THENI: Thanks to a rehabilitation package, hardcore poachers at Gudalur in Theni district have now become guides to tourists visiting the Periyar Tiger Reserve (PTR) in Thekkadi.

Rampant poaching used to take a heavy toll on tuskers and bisons in the forests of Tamil Nadu and Kerala every year and met a high demand for bison meat in Kerala.

When anti-poaching camps and some stern proved vain, personnel of the PTR and the Tamil Nadu Forest Department met the poachers to persuade them out of the trade.

According to S. Jayachandran, joint-secretary, Tamil Nadu Green Movement, a meeting was convened six years ago at Vannathiparai in Gudalur range with the support of Green Media Trust and Environment, and Consumer Protection Centre, Cumbum. People from Gudalur and Varushanadu, including 19 poachers, took part. Poverty and unemployment were found major social problems for the poachers. However, the TNGM's efforts to provide employment to them in textile mills failed.
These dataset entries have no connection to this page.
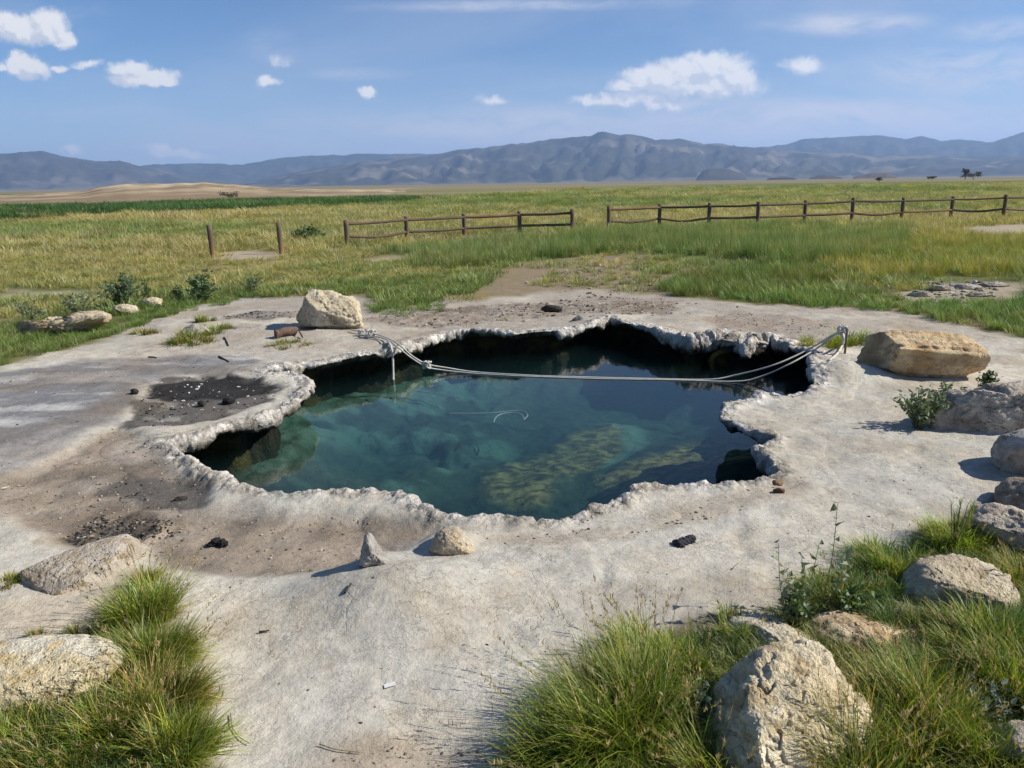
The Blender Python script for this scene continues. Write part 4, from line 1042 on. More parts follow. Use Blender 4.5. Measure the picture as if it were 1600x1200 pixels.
# ------------------------------------------------------------------ blades and tussocks
def blades(n, base, L, w, az, tilt, droop, rng, nseg=4, ctop=(.3, .3, .1), cbot=(.1, .13, .04), cvar=.35):
    """n curved tapering blades; base (n,3), L (n), az, tilt, droop (n)"""
    P = base.copy(); V = []; C = []
    wa = az + math.pi / 2 + rng.normal(0, .6, n); wx = np.column_stack([np.cos(wa), np.sin(wa), np.zeros(n)])
    th = tilt.copy(); var = 1 + cvar * rng.normal(0, 1, n)[:, None] * np.array([1.0, .8, .6]); var = var.clip(.35, 1.9)
    cb, ct = np.asarray(cbot, float), np.asarray(ctop, float)
    if cb.ndim == 1: cb = np.tile(cb, (n, 1))
    if ct.ndim == 1: ct = np.tile(ct, (n, 1))
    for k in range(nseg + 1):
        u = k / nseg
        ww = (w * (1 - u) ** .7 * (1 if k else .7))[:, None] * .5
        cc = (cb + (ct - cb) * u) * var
        if k < nseg:
            V += [P - wx * ww, P + wx * ww]; C += [cc, cc]
            P = P + (L / nseg)[:, None] * np.column_stack([np.sin(th) * np.cos(az), np.sin(th) * np.sin(az), np.cos(th)])
            th = th + droop / nseg
        else:
            V += [P]; C += [cc]
    m_ = 2 * nseg + 1
    V = np.stack(V, 1).reshape(-1, 3); C = np.stack(C, 1).reshape(-1, 3)
    b = (np.arange(n) * m_)[:, None]
    q = np.concatenate([b + np.array([[2 * k, 2 * k + 1, 2 * k + 3, 2 * k + 2]]) for k in range(nseg - 1)])
    t = b + np.array([[2 * nseg - 2, 2 * nseg - 1, 2 * nseg]])
    return V, [t, q], C
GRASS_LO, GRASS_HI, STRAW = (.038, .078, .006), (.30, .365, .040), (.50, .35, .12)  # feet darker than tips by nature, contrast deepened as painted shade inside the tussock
def tussock(px, py, R, Lm, n, label, seed, green=1.0, straw=.12, lean=(0, 0), spread=1.0, heads=0, group='grass tussocks on the terrace', w=.0044, hi=None, lo=None):
    rng = np.random.default_rng(seed); org = on_ground(px, py)
    # a tussock is a crowd of small clumps, each with its own lean, length and tint
    nc = max(5, int(n / 110)); cr = R * np.sqrt(rng.random(nc)) * .92; ca = rng.uniform(0, 2 * math.pi, nc)
    cxy = np.column_stack([cr * np.cos(ca), cr * np.sin(ca)]); ck = rng.integers(0, nc, n)
    cl = rng.uniform(.55, 1.2, nc); cle = rng.normal(0, .16, (nc, 2)); cti = (1 + .22 * rng.normal(size=(nc, 1))).clip(.55, 1.5) * (1 + rng.normal(0, .10, (nc, 1)) * np.array([1.2, .2, -.6]))
    xy = cxy[ck] + rng.normal(0, R * .17, (n, 2)); rr = np.minimum(np.hypot(xy[:, 0], xy[:, 1]), R * 1.15); a = np.arctan2(xy[:, 1], xy[:, 0])
    b = np.column_stack([xy, height(xy + org[:2]) - org[2] - .01])
    az = a + rng.normal(0, .7, n)
    tilt = np.abs(rng.normal(.10, .13, n)) + spread * .50 * (rr / R) * rng.uniform(.3, 1.25, n)
    L = Lm * np.where(rng.random(n) < .35, rng.uniform(.3, .6, n), rng.uniform(.6, 1.2, n)) * (1 - .22 * (rr / R) ** 2) * cl[ck]
    vx = np.sin(tilt) * np.cos(az) + lean[0] + cle[ck, 0]; vy = np.sin(tilt) * np.sin(az) + lean[1] + cle[ck, 1]
    az = np.arctan2(vy, vx); tilt = np.arcsin(np.clip(np.hypot(vx, vy), 0, .97))
    isst = rng.random(n) < straw
    dead = rng.random(n) < .10                # bent and matted dead blades low in the tussock
    tilt = np.where(dead, rng.uniform(.9, 1.5, n), tilt); isst = isst | dead; L = np.where(dead, L * .7, L)
    hi_ = np.where(isst[:, None], STRAW, np.array(hi or GRASS_HI) * green * cti[ck]); lo_ = np.where(isst[:, None], np.array(STRAW) * .6, np.array(lo or GRASS_LO) * green * cti[ck])
    dr = rng.uniform(.2, 1.2, n) * spread + np.where(rng.random(n) < .12, rng.uniform(.8, 1.8, n), 0)
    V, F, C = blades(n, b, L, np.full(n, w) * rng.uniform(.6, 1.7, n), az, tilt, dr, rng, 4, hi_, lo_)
    root = empty('grass_tussock', org, label, 'grass tussock', group)
    o = obj('blades', mesh_np('blades', V, F, C), M_LEAF, root); o['kind'] = 'stuff'
    if heads:
        n = heads; rr = R * np.sqrt(rng.random(n)); a = rng.uniform(0, 2 * math.pi, n)
        b = np.column_stack([rr * np.cos(a), rr * np.sin(a), np.zeros(n)])
        tl = .1 + .45 * (rr / R) * spread; az = a + rng.normal(0, .4, n); L = Lm * rng.uniform(.85, 1.35, n)
        vx = np.sin(tl) * np.cos(az) + lean[0]; vy = np.sin(tl) * np.sin(az) + lean[1]; az = np.arctan2(vy, vx); tl = np.arcsin(np.clip(np.hypot(vx, vy), 0, .97))
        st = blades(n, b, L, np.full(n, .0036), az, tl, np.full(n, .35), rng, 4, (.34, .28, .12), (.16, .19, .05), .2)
        # the panicle: short spikelets round the top fifth of each stem
        tops = st[0].reshape(n, 9, 3)
        k = 16; ii = np.repeat(np.arange(n), k); u = rng.random(n * k)
        p = tops[ii, 6] * (1 - u)[:, None] + tops[ii, 8] * u[:, None]
        sp = blades(n * k, p, np.full(n * k, .022) * rng.uniform(.5, 1.2, n * k), np.full(n * k, .005), rng.uniform(0, 6.28, n * k), rng.uniform(.1, .8, n * k), np.full(n * k, .2), rng, 2, (.42, .32, .15), (.36, .27, .12), .25)
        V, F, C = join([st, sp]); o = obj('seed_heads', mesh_np('seed_heads', V, F, C), M_LEAF, root); o['kind'] = 'stuff'
    return root
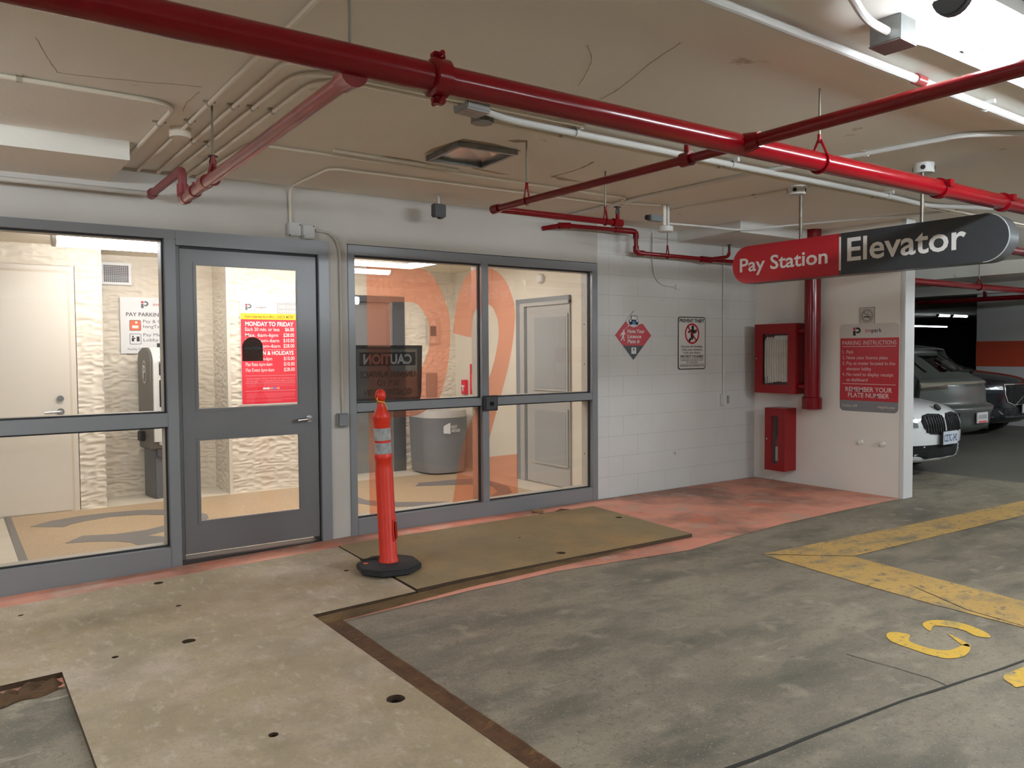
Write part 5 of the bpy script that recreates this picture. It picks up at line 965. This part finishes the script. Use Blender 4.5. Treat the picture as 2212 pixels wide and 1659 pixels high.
def on_face(prof, zmax):
    """depth of the near fascia at (x, z)"""
    F = []
    for p in prof:
        if F and p[1] <= F[-1][1]: break
        F.append(p)
        if p[1] > zmax: break
    Z = [p[1] for p in F]
    def f(x, z):
        zz = z
        for _ in range(3):
            w = np.interp(zz, Z, [p[2] for p in F]); u = min(1.0, abs(x) / w); zz = z + np.interp(zz, Z, [p[4] for p in F]) * u * u
        return float(np.interp(zz, Z, [p[0] for p in F]) + np.interp(zz, Z, [p[3] for p in F]) * u ** 2.6)
    return f
def patch(name, poly, face, off, m, parent, cuts=2, thick=0.012):
    """panel with its own outline laid on the curved fascia"""
    bm = bmesh.new(); vs = [bm.verts.new((x, 0, z)) for x, z in poly]; bm.faces.new(vs); bmesh.ops.triangulate(bm, faces=bm.faces)
    for _ in range(cuts): bmesh.ops.subdivide_edges(bm, edges=[e for e in bm.edges if e.calc_length() > 0.06], cuts=1, use_grid_fill=True); bmesh.ops.triangulate(bm, faces=bm.faces)
    for v in bm.verts: v.co.y = face(v.co.x, v.co.z) - off
    r = bmesh.ops.extrude_face_region(bm, geom=bm.faces[:])
    for v in r['geom']:
        if isinstance(v, bmesh.types.BMVert): v.co.y += thick + off * 0.5
    bmesh.ops.recalc_face_normals(bm, faces=bm.faces)
    me = bpy.data.meshes.new(name); bm.to_mesh(me); bm.free(); me.materials.append(m); o = bpy.data.objects.new(name, me); COL.objects.link(o); o.parent = parent; return o
def wheels(parent, W, ys, R=0.34, rim=GALV):
    for y in ys:
        for s in (-1, 1):
            wv = MB().tube([(s * (W - 0.22), y, R), (s * (W - 0.02), y, R), (s * (W + 0.008), y, R)], [R, R, R * 0.94], 24).build('wheel', TYRE, parent, smooth=True)
            MB().tube([(s * (W + 0.004), y, R), (s * (W + 0.014), y, R)], R * 0.66, 18).build('rim', rim, wv)
def mirror_poly(P): return [(-x, z) for x, z in P][::-1]

# white saloon, nose toward the aisle
bw = thing('parked_car', 'white saloon car with dark twin grilles beside the end of the wall', 'car', (9.10, 4.52, 0.0), group='parked cars')
pw = spline_prof([(0.10, 0.20, 0.74, 0.28, 0.0), (0.03, 0.25, 0.82, 0.30, 0.0), (0.0, 0.36, 0.86, 0.34, 0.0), (-0.01, 0.52, 0.88, 0.36, 0.0), (0.01, 0.66, 0.86, 0.36, 0.01), (0.06, 0.75, 0.82, 0.34, 0.03), (0.22, 0.83, 0.80, 0.25, 0.06), (0.60, 0.90, 0.80, 0.12, 0.07), (1.25, 0.98, 0.80, 0.10, 0.06), (1.40, 1.02, 0.72, 0.12, 0.03), (1.95, 1.33, 0.60, 0.12, 0.03), (2.5, 1.43, 0.57, 0.0, 0.03), (3.2, 1.40, 0.57, -0.05, 0.03), (3.9, 1.10, 0.66, -0.08, 0.02), (4.3, 1.06, 0.74, -0.12, 0.02), (4.65, 0.98, 0.78, -0.2, 0.02), (4.72, 0.60, 0.84, -0.2, 0.0), (4.62, 0.26, 0.80, -0.2, 0.0)], 3)
car_body(pw, 0.91).build('body', CARW, bw, smooth=True, ang=0.7); fw_ = on_face(pw, 0.9)
def kid(s): return [(s * a, z) for a, z in ((0.025, 0.545), (0.02, 0.69), (0.07, 0.735), (0.25, 0.745), (0.36, 0.725), (0.40, 0.67), (0.385, 0.59), (0.30, 0.525), (0.12, 0.51))]
for s in (-1, 1):
    g = patch('grille', kid(s), fw_, 0.012, BLACK, bw); 
    for k in range(8):
        x = s * (0.055 + k * 0.042); patch('slat', [(x - 0.004, 0.54), (x + 0.004, 0.54), (x + 0.004, 0.72), (x - 0.004, 0.72)], fw_, 0.022, mat('grille_slat', (14, 14, 15), 0.5), g, cuts=1)
    patch('headlight', [(s * a, z) for a, z in ((0.46, 0.60), (0.46, 0.70), (0.62, 0.735), (0.80, 0.74), (0.80, 0.66), (0.64, 0.60))], fw_, 0.010, LAMPG, bw)
patch('lower_intake', [(-0.60, 0.245), (-0.72, 0.385), (-0.5, 0.40), (0.5, 0.40), (0.72, 0.385), (0.60, 0.245)], fw_, 0.010, BLACK, bw); patch('chin_lip', [(-0.60, 0.205), (-0.55, 0.238), (0.55, 0.238), (0.60, 0.205)], fw_, 0.020, CARW, bw)
lpw = MB().box(-0.165, 0.165, -0.055, -0.03, 0.395, 0.55).build('number_plate_frame', DARK, bw); plate('number_plate', -0.155, 0.155, 0.402, 0.545, -0.06, -0.05, mat('plate_white', (190, 196, 204), 0.4), bw)
text('CZTC-342', 0, 0.435, 0.075, mat('plate_blue', (60, 80, 120), 0.5), bw, -0.062, 'C', 0.28, bold=0.01)
em = MB().tube([(0, 0.10, 0.795), (0, 0.085, 0.81)], 0.042, 20).build('emblem', DARK, bw, smooth=True)
MB().prism([(1.46, 1.01), (1.98, 1.31), (3.1, 1.37), (3.75, 1.10), (3.0, 1.0)], -0.80, 0.80, 'x').build('side_glass', GLASS_D, bw)
wheels(bw, 0.90, (0.85, 3.70))
# grey dusty suv, tail toward the aisle
gs = thing('parked_car', 'dusty grey SUV parked tail out behind the white car', 'car', (12.03, 5.50, 0.0), group='parked cars')
pg = spline_prof([(0.14, 0.26, 0.74, 0.24, 0.0), (0.02, 0.34, 0.82, 0.30, 0.0), (0.0, 0.48, 0.90, 0.33, 0.0), (-0.03, 0.60, 0.93, 0.33, 0.0), (0.0, 0.64, 0.93, 0.33, 0.0), (0.07, 0.67, 0.90, 0.30, 0.0), (0.09, 0.80, 0.90, 0.28, 0.0), (0.11, 0.90, 0.91, 0.26, 0.0), (0.13, 0.97, 0.91, 0.24, 0.01), (0.20, 1.04, 0.86, 0.22, 0.02), (0.30, 1.09, 0.78, 0.20, 0.02), (0.78, 1.40, 0.62, 0.14, 0.03), (0.70, 1.46, 0.62, 0.12, 0.03), (0.80, 1.495, 0.61, 0.10, 0.03), (1.5, 1.57, 0.62, 0.02, 0.03), (2.3, 1.58, 0.62, 0, 0.03), (2.9, 1.48, 0.64, -0.06, 0.03), (3.45, 1.12, 0.74, -0.1, 0.03), (4.3, 0.98, 0.82, -0.18, 0.05), (4.6, 0.78, 0.84, -0.3, 0.03), (4.66, 0.5, 0.86, -0.3, 0.0), (4.55, 0.28, 0.80, -0.3, 0.0)], 3)
car_body(pg, 0.96).build('body', CARG, gs, smooth=True, ang=0.7); fg = on_face(pg, 1.39)
patch('rear_window', [(-0.60, 1.125), (-0.50, 1.36), (0.50, 1.36), (0.60, 1.125)], fg, 0.006, GLASS_D, gs)
patch('light_bar', [(-0.93, 0.915), (-0.93, 0.985), (-0.55, 0.99), (0.55, 0.99), (0.93, 0.985), (0.93, 0.915), (0.55, 0.955), (-0.55, 0.955)], fg, 0.016, mat('tail_bar', (124, 118, 104), 0.25), gs)
for s in (-1, 1):
    patch('tail_lamp', [(s * 0.55, 0.90), (s * 0.92, 0.875), (s * 0.92, 0.915), (s * 0.55, 0.955)], fg, 0.010, mat('tail_lamp_smoke', (74, 66, 58), 0.2), gs, cuts=1); patch('reflector', [(s * 0.62, 0.60), (s * 0.62, 0.62), (s * 0.86, 0.62), (s * 0.86, 0.60)], fg, 0.008, TAILR, gs, cuts=1)
    patch('bumper_vent', [(s * 0.45, 0.36), (s * 0.48, 0.56), (s * 0.84, 0.56), (s * 0.78, 0.38)], fg, 0.006, DARK, gs)
plate('number_plate', -0.155, 0.155, 0.405, 0.555, -0.045, -0.03, mat('plate_pale', (196, 196, 194), 0.4), gs); plate('plate_red_strip', -0.12, 0.12, 0.41, 0.435, -0.048, -0.03, mat('plate_red', (206, 70, 72), 0.4), gs)
text('P O R S C H E', 0.0, 0.925, 0.026, INK, gs, 0.088, 'C', 0.52, bold=0.02)
for k in range(6): MB().box(-0.12 + k * 0.042, -0.095 + k * 0.042, -0.047, -0.04, 0.46, 0.52).build('plate_character', mat('plate_character_grey', (140, 140, 142), 0.5), gs)
patch('crease', [(-0.84, 0.655), (-0.84, 0.668), (0.84, 0.668), (0.84, 0.655)], fg, 0.012, CARG, gs, cuts=1); MB().tube([(0.35, 0.32, 1.12), (0.05, 0.42, 1.16)], 0.012, 6).build('wiper', BLACK, gs)
MB().prism([(0.62, 1.12), (0.95, 1.42), (2.2, 1.50), (2.85, 1.40), (3.3, 1.12)], -0.84, 0.84, 'x').build('side_glass', GLASS_D, gs)
wheels(gs, 0.95, (0.95, 3.75), 0.37)
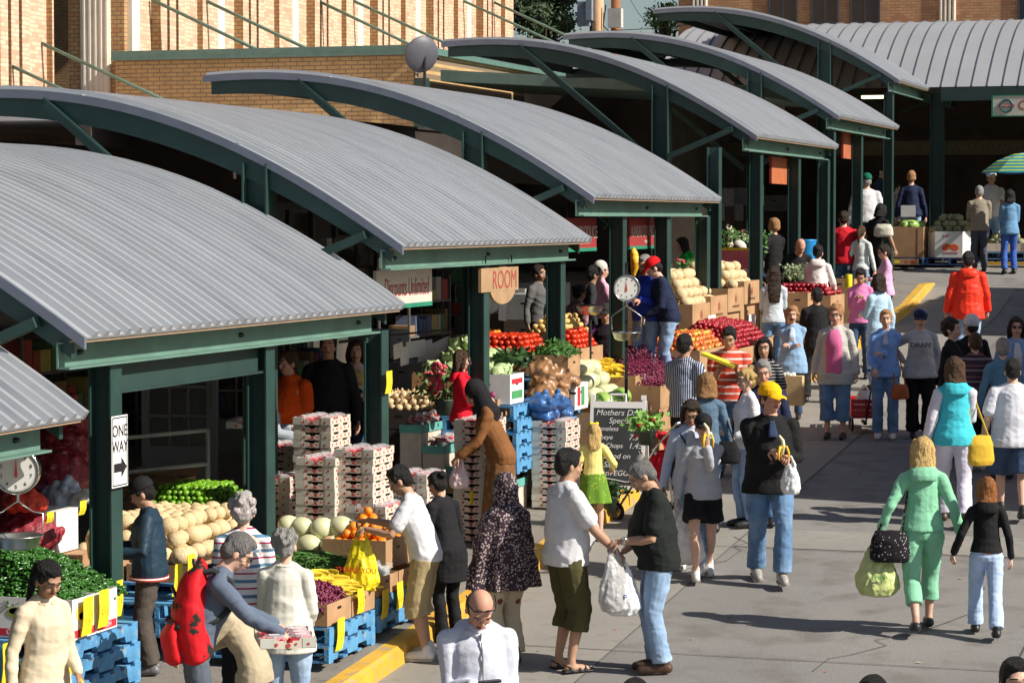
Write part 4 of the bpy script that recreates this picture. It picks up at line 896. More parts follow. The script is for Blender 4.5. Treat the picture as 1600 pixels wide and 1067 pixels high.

Eleven months ago, the PTR drew up a plan and formed the `Vidiyal Vana Padhukappu Sangam' in Gudalur comprising 23 poachers as members and registered it with Periyar Foundation, an eco-development project under the `Project Tiger' scheme.

Meanwhile, the Kerala Forest Department withdrew all cases pending against the poachers.

Moreover, an eco-tourism concept — Bullock Cart Discovery— was introduced and an aesthetically decorated cart with nine seats and two bullocks were donated to them.

Personnel of the PTR and Kerala hoteliers drop Tekkadi tourists near Lower Camp for the bullock-cart ride every day. From there, the Sangam members take tourists in the Cumbum Valley. To facilitate an additional income, the PTR has donated them coracles (parisal) to start river rafting and attract more tourists. Besides, women in poachers' families have been trained in coir mat-weaving.